Any areas you thought did particularly well in 2014? Any we should watch in 2015?

I'll go back to my first point, notably founders taking on old industries or industries that typical tech insiders wouldn't touch. A few companies who've had unbelievable growth in the last year in this sector are: Laurel & Wolf, disrupting a multi-billion dollar design industry; HONK, building a modern AAA and changing towing and roadside assistance; Cargomatic, making trucking more efficient; and The Bouqs, disrupting the flower industry. As much as Snapchat, Tinder and Whisper fascinate me I'm far more excited by the rise of LA founders attacking new industries.
 

The bubble: are you seeing signs of it? Are you coming across deals that are overpriced?

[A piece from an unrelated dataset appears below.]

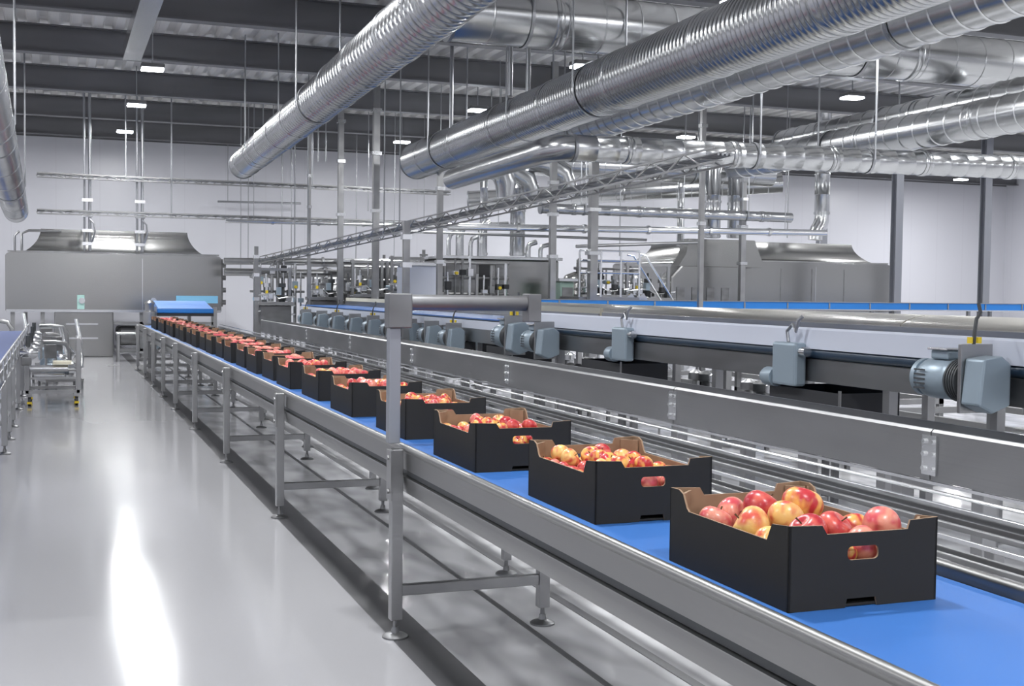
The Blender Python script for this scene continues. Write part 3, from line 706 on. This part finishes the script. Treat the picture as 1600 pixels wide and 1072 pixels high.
def small_drive(loc, label):
    t = thing('drive_box', label, 'drive unit', loc, 'small drive units on the white guard')
    MB().box(-.1, .0, -.16, .14, -.17, .14).build('housing', 'motor_paint', t, bevel=.02)
    MB().lathe((-.05, .14, -.12), (-.05, .30, -.12), [(0, .07), (.12, .07), (.16, .05)], 18).build('motor_body', 'motor_paint', t, smooth=True)
    MB().cyl((-.05, -.16, .08), (-.05, -.24, .08), .035, n=12).build('shaft_cover', 'steel_bright', t, smooth=True)
    MB().tube([(-.05, .0, .14), (-.05, .02, .22), (-.05, -.05, .27), (-.05, -.09, .22), (-.05, -.12, .30), (-.03, -.14, .33)], .013, 8).build('cable', 'rod_metal', t, smooth=True)
    return t
motor((KX-.165, 5.60, 1.175), 'large blue grey finned gear motor at the right edge of the white guard', s=.88)
small_drive((KX-.01, 7.5, 1.17), 'small blue grey drive unit left of the large motor on the white guard')
small_drive((KX-.01, 10.25, 1.19), 'small blue grey drive unit in the middle of the white guard, yellow cable above')
motor((KX-.18, 12.9, 1.14), 'blue grey gear motor just right of the gantry over the belt', s=1.0)
motor((KX-.165, 12.05, 1.12), 'blue grey gear motor at the left end of the white guard', s=.9, cable=False)
for i, y in enumerate((15.2, 16.2, 17.3, 18.3, 19.5, 20.8, 22.2, 23.6, 25.2)):
    motor((KX-.155, y, 1.03), 'small blue grey motor along the open blue belt, %s beyond the gantry' % ordw[i].replace('nearest', 'first'), s=.85, cable=i % 2 == 0)
# black cable boxes beneath guard
for i, (y0, y1, lab) in enumerate(((6.9, 7.75, 'below the small drive next to the large motor'), (10.3, 11.2, 'below the middle drive of the white guard'), (13.2, 14.1, 'right of the gantry post below the far motors'), (15.0, 15.8, 'smallest, farthest below the open blue belt'))):
    t = thing('black_bin', 'open black metal box ' + lab, 'box', (KX-.05, y0, 0), 'black boxes under the guarded conveyor')
    d = y1-y0; z0, z1 = .78, .985
    m = MB(); m.box(0, .5, 0, d, z0, z0+.01); m.box(0, .01, 0, d, z0, z1); m.box(.49, .5, 0, d, z0, z1); m.box(.01, .49, 0, .01, z0, z1); m.box(.01, .49, d-.01, d, z0, z1); m.build('shell', 'rubber', t)
    m = MB(); m.box(.05, .09, .1, .14, 0, z0); m.box(.4, .44, d-.14, d-.1, 0, z0); m.build('stand', 'steel_dark', t)
    MB().box(-.005, .0, -.03, 0.0, z0, z1+.02).build('edge_strip', 'steel', t)

# cross blue conveyor far behind
p = at_y(850, 470, 21.5)
t = thing('cross_conveyor', 'bright blue belt conveyor crossing below the right domed dryer', 'conveyor', (p.x-.3, 21.5, 0))
L = 14.5
MB().box(0, L, 0, .02, 1.36, 1.50).build('side_panel', 'blue_light', t)
MB().box(0, L, -.012, 0, 1.335, 1.36).build('lower_rail', 'steel_bright', t)
MB().box(0, L, -.01, .02, 1.50, 1.515).build('top_rail', 'steel', t)
MB().box(0, L, .03, .8, 1.46, 1.475).build('belt', 'belt_blue', t)
m = MB()
for k in range(14): m.box(.6+k*1.02, .63+k*1.02, -.014, 0, 1.37, 1.49)
m.build('joint_plates', 'steel', t)
for k in range(6): leg_set(t, .3+k*2.6, .9+k*2.6, .4, 1.46, .4, .07, False)

# low floor structures seen under the main conveyor
for (x, z, lab) in ((2.72, .11, 'long low pipe on short feet under the conveyors, nearest the aisle'), (2.80, .14, 'long low pipe on short feet, second from the aisle'), (3.45, .10, 'long low pipe beneath the chain conveyor, third from the aisle')):
    t = thing('floor_pipe', lab, 'pipe', (x, 1.5, 0), 'low floor pipes')
    MB().cyl((0, 0, z), (0, 24, z), .013, n=12).build('tube', 'steel', t, smooth=True)
    m = MB()
    for k in range(12): m.box(-.012, .012, .5+k*2, .53+k*2, 0, z-.01)
    m.build('feet', 'steel', t)
for i, (x, wd) in enumerate(((2.15, .03), (2.5, .05), (3.35, .05))):
    struct('trim_%d' % (5+i), MB().box(x, x+wd, Y0+.01, 30, -.001, .003), 'dark_strip')  # narrow dark grey strips on the floor under the conveyors
# machinery frames under conveyor C (floor clutter)
rn = random.Random(11)
for i in range(9):
    y = 5.2+i*1.55; xx = 6.0+rn.uniform(0, 2.5)
    t = thing('valve_block', 'low stainless valve block with round handles on the floor, %s along the guarded conveyor' % ordw[i].replace('nearest', 'first'), 'valve', (xx, y, 0), 'valve blocks on the floor')
    MB().box(-.25, .25, -.35, .35, .30, .48).build('body', 'steel', t, bevel=.02)
    m = MB()
    for sx in (-.2, .2):
        for sy in (-.3, .3): m.box(sx-.02, sx+.02, sy-.02, sy+.02, 0, .30)
    m.build('frame', 'steel_dark', t)
    for k in range(3):
        MB().lathe((-.1, -.25+k*.25, .48), (-.1, -.25+k*.25, .72), [(0, .05), (.1, .05), (.12, .09), (.2, .09), (.24, .03)], 14).build('valve', ('steel_bright', 'motor_dark', 'steel')[k], t, smooth=True)
    MB().tube([(-.3, -.4, .4), (-.36, 0, .42), (-.3, .5, .4), (-.3, .9, .35)], .04, 10).build('hose', 'steel_bright', t, smooth=True)
for i, y in enumerate((6.0, 9.2, 12.4, 15.6)):
    t = thing('low_frame', 'low dark steel frame standing behind the guarded conveyor, %s from the camera' % ordw[i], 'frame', (8.8, y, 0), 'low frames on the floor')
    m = MB()
    for sx in (0, 1.6):
        for sy in (0, 2.2): m.box(sx, sx+.07, sy, sy+.07, 0, .95)
    m.build('legs', 'steel_dark', t)
    m = MB()
    for z in (.3, .9): m.box(0, 1.67, 0, .07, z, z+.07); m.box(0, 1.67, 2.2, 2.27, z, z+.07); m.box(0, .07, .07, 2.2, z, z+.07); m.box(1.6, 1.67, .07, 2.2, z, z+.07)
    m.build('rails', 'steel', t)
    m = MB()
    for k in range(5): m.cyl((.07, .3+k*.4, .92), (1.6, .3+k*.4, .92), .05, n=12)
    m.build('rollers', 'steel_bright', t, smooth=True)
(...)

I've seen overpriced deals every year, this one isn't any different in my mind. More importantly this is the worst question to ask upfront as an investor: what's more important, investing in a great company or getting a "deal" on valuation. I'd rather pay a small premium to work with amazing people. You're not going to regret a Snapchat, Honest Co, ZipRecruiter, Laurel & Wolf, or HONK deal at $3M or at $8M. 
 
Do those terms matter? Yes, absolutely. And if you're a great investor working with sharp founders you can always find a valuation that makes sense. When I meet founders too focused on valuation, particularly at the seed stage, I usually walk away. As much as I'm willing to pay a premium to work with great founders I generally see smart founders are better educated about negotiating a seed deal that makes sense and attracts great investors. 
 
I've seen a huge increase in quality deals in LA, and that quality growth far exceeds any increase in seed valuations. At the macro level maybe it's an issue, but I don't work on statistics. My belief is if you dig into founders, cut through all the noisy deal flow and know what you're looking for you'll continue to get great deals even in these times.